Drink menus are increasingly offering pink gins, ciders and wines. As Christine Sismondo reports, it’s due both to an increased appreciation of red fruits and, yes, Instagram
It started with Rosé All Day. Sparkling wine followed suit, increasingly showing its pink side. Shortly after, came rose-tinged sour beers and a swath of ciders that had a peachy glow. More recently still, the spirits world also started to colour up, with the emergence of a half-dozen new pink gins on Canadian shelves.
Given the proliferation of pink, we might expect this to be a short-lived fad. The wave of rose-gold ciders and blush wines, though, tells another story – one that can explain a deeper matrix of cultural associations underwriting this trend, which is likely to give it legs.Victoria's Empress Gin starts as a rich purple and changes to pink with the addition of other cocktail ingredients.
“I think there’s been a real resurgence in allowing some colour into your beverage,” says Jordan Ramey, co-founder of Burwood Distillery in Calgary, which does a special annual release of a pink gin. “For a while, anything that was a pink wine, people would think of as a bottom-shelf product. But people aren’t afraid of wines with a little bit of colour any more.
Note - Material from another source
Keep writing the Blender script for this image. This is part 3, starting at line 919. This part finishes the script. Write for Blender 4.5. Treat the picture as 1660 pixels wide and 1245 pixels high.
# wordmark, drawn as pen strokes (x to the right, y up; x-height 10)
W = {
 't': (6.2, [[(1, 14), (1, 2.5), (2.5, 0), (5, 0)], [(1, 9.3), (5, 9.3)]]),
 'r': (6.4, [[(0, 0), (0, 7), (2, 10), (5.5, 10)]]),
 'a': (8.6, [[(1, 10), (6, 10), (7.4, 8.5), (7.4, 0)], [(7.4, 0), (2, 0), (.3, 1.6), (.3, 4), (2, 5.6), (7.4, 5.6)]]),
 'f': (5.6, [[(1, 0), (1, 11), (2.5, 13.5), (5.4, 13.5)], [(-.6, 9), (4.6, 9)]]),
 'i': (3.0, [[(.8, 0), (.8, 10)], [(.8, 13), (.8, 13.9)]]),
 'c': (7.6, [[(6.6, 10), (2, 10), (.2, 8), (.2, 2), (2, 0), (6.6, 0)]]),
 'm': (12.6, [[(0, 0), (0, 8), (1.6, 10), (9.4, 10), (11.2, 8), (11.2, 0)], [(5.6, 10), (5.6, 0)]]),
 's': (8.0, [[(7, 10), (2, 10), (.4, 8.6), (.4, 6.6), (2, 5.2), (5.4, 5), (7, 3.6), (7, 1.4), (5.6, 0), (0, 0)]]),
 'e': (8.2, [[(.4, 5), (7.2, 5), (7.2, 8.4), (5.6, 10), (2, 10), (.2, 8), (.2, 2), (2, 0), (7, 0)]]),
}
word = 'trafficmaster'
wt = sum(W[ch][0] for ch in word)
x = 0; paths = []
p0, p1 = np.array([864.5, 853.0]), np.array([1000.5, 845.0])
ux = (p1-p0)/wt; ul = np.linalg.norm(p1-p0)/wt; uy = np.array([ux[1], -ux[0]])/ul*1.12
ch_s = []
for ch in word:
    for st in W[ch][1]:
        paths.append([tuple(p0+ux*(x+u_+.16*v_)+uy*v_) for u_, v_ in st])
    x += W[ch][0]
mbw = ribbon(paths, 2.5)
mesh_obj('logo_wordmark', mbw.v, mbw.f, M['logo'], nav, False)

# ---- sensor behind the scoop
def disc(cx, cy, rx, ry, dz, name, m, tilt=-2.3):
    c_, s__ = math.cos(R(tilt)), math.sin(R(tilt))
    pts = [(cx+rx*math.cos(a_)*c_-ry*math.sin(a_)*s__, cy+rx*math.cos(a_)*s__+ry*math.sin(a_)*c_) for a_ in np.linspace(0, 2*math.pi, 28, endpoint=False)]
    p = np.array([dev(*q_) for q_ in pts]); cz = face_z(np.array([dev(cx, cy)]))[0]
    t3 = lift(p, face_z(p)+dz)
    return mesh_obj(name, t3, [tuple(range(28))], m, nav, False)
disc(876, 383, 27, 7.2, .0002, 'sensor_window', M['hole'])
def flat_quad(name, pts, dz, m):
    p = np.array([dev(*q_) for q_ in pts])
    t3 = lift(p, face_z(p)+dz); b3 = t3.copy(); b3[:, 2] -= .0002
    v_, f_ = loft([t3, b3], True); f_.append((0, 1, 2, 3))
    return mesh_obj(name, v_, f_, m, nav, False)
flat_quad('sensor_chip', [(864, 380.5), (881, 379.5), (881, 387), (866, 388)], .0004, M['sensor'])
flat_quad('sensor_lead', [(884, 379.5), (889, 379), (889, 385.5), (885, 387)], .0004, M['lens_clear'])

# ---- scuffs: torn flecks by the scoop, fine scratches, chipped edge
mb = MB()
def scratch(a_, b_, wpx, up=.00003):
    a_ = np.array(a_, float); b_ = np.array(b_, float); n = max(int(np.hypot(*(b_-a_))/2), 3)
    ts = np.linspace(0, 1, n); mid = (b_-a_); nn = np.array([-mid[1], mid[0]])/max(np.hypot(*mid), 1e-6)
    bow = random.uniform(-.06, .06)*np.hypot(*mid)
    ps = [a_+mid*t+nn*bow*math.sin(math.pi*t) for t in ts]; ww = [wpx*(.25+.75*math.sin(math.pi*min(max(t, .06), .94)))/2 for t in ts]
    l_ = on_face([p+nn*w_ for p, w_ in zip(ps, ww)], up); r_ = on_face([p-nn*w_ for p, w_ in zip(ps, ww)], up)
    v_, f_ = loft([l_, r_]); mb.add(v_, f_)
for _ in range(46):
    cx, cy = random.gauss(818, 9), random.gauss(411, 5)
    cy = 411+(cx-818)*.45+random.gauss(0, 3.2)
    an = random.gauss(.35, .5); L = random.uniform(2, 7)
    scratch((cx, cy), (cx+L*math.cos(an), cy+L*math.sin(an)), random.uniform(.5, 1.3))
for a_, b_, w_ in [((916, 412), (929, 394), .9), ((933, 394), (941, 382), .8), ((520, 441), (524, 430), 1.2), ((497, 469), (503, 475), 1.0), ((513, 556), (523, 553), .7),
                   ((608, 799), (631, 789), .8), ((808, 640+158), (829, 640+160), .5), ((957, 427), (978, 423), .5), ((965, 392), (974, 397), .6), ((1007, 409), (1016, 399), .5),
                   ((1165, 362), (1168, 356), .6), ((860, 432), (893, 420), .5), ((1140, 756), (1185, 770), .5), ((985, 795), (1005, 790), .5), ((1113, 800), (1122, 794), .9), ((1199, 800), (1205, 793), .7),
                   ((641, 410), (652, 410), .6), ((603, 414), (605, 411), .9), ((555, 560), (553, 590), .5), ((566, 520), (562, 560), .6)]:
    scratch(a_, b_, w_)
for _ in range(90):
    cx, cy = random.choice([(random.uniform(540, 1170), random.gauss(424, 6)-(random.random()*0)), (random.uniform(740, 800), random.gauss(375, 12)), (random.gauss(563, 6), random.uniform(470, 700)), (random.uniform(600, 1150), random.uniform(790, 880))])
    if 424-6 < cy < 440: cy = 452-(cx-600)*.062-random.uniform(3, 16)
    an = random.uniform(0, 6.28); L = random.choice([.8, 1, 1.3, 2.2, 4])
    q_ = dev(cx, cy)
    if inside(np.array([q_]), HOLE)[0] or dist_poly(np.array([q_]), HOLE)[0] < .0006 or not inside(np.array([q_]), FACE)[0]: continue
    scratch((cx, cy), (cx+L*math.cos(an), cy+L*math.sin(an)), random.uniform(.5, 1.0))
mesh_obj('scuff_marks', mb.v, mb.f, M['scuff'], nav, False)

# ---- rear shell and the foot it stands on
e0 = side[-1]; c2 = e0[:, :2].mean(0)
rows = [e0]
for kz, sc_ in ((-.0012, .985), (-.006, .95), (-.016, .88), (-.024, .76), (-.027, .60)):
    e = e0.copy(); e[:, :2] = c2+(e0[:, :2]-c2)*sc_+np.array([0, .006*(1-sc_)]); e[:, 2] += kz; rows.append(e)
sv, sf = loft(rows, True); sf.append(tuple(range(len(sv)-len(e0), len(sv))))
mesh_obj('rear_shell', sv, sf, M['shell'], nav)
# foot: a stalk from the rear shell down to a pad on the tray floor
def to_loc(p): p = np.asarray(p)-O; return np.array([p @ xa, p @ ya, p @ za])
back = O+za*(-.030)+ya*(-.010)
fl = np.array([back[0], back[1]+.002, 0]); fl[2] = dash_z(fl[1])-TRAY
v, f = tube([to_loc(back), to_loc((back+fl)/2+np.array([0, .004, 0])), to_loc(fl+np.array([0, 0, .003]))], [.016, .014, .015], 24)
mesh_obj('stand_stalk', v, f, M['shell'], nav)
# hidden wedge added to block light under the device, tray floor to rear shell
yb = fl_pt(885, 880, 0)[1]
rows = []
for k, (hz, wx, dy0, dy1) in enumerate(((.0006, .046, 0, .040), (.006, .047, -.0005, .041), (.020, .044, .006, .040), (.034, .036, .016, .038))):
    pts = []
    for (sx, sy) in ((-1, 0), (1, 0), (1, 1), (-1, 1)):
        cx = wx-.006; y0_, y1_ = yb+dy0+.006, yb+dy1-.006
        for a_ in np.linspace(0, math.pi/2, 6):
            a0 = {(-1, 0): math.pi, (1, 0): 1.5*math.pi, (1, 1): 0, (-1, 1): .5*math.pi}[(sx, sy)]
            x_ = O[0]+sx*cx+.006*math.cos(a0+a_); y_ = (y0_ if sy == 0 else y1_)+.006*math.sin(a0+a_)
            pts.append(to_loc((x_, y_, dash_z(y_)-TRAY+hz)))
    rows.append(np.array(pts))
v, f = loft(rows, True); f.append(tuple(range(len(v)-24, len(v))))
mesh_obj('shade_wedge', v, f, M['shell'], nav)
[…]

I think people are really starting to equate it with fresh again.
It’s not the first time, says Dmitri Logounov, director of operations at New Design Group, which often counsels clients on when to use pink in graphic design. “In the beginning of the last century, boys were associated with the colour of pink, which was a colour of strength,” he says. “Men are starting to wear lots of pink again. I myself have a pink dress shirt that I wear to special meetings. It makes a big impact. It lightens up the board room.